現地納入は、実際に顧客環境に機器を組み込む工程です。
下記は主な対応者と実施内容です。

顧客

・サービス稼働状況の確認
・作業の立ち合い

エンジニア

・新規ケーブルの配線、機器のラッキング
・現地組み込み及び、周辺機器の設定変更の実施

成果物

・作業手順書(実績値記載済み)
・作業ログ
・現地ラック写真(必要であれば)

運用・保守

運用・保守は、機器を組み込んだ後の、動作保証や故障対応を行う工程です。
ひとまとめに運用・保守と言われますが、実態としては運用部隊と保守部隊は分かれていることが多いです。

また、運用は顧客が実施するパターンや、委託会社が運用監視をしているパターンとさまざまです。

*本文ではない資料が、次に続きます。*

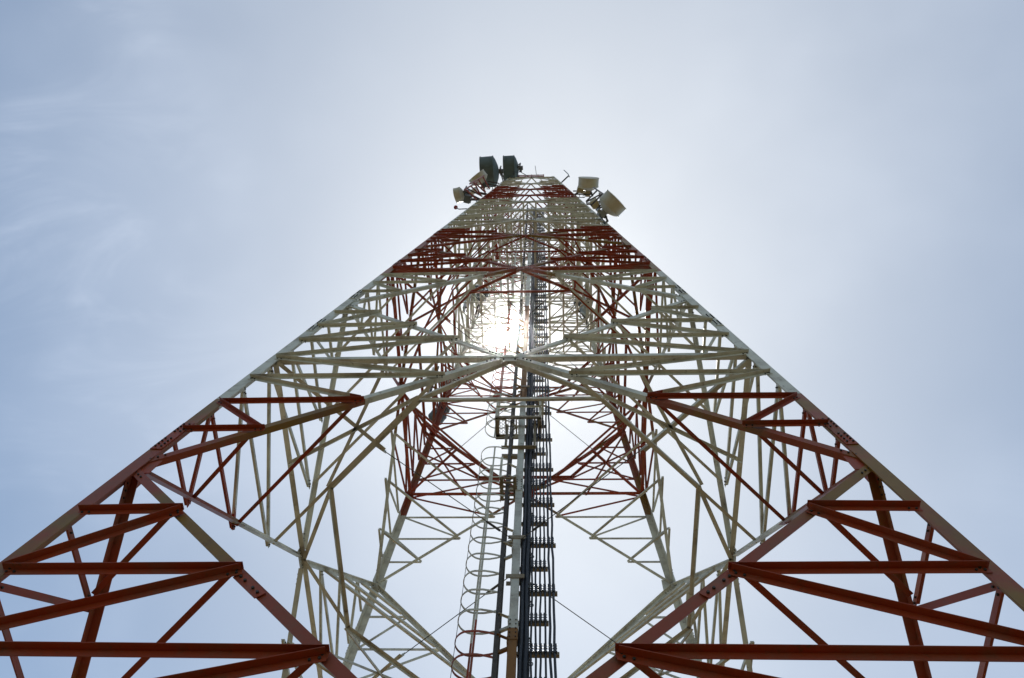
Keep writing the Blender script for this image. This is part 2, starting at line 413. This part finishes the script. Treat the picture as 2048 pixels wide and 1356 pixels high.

保守に関しては基本的に外部にサポートを依頼することが主です。
保守部隊では不明点や動作不良の問い合わせを受け付け、場合によっては機器交換を実施します。

下記は主な対応者と実施内容です。

顧客

・運用・保守部隊へのサービス障害の通知
・運用変更時の、機器の設定追加、変更の依頼
(運用が顧客の場合は、顧客自身で実施)
・保守作業時の立ち合い

エンジニア

運用
・運用時の機器の状態監視
・監視状態のレポートの作成

保守
・顧客問い合わせ対応
・交換機器手配、現地交換作業

成果物

・監視レポート
・問い合わせ結果の回答
・保守交換機器のログ

まとめ

ITインフラ構築プロセスのメリットと、その具体例を紹介しました。

各工程での成果物を意識することにより、その工程でのやるべきことが自ずと定まります。

案件を担当するときには、成果物を意識しながら、そのフェーズで完了すべきことを意識するようにすると、エンジニアとしての案件管理能力が向上するでしょう。

案件に不慣れなうちは、今回紹介したことを意識してみてはいかがでしょうか。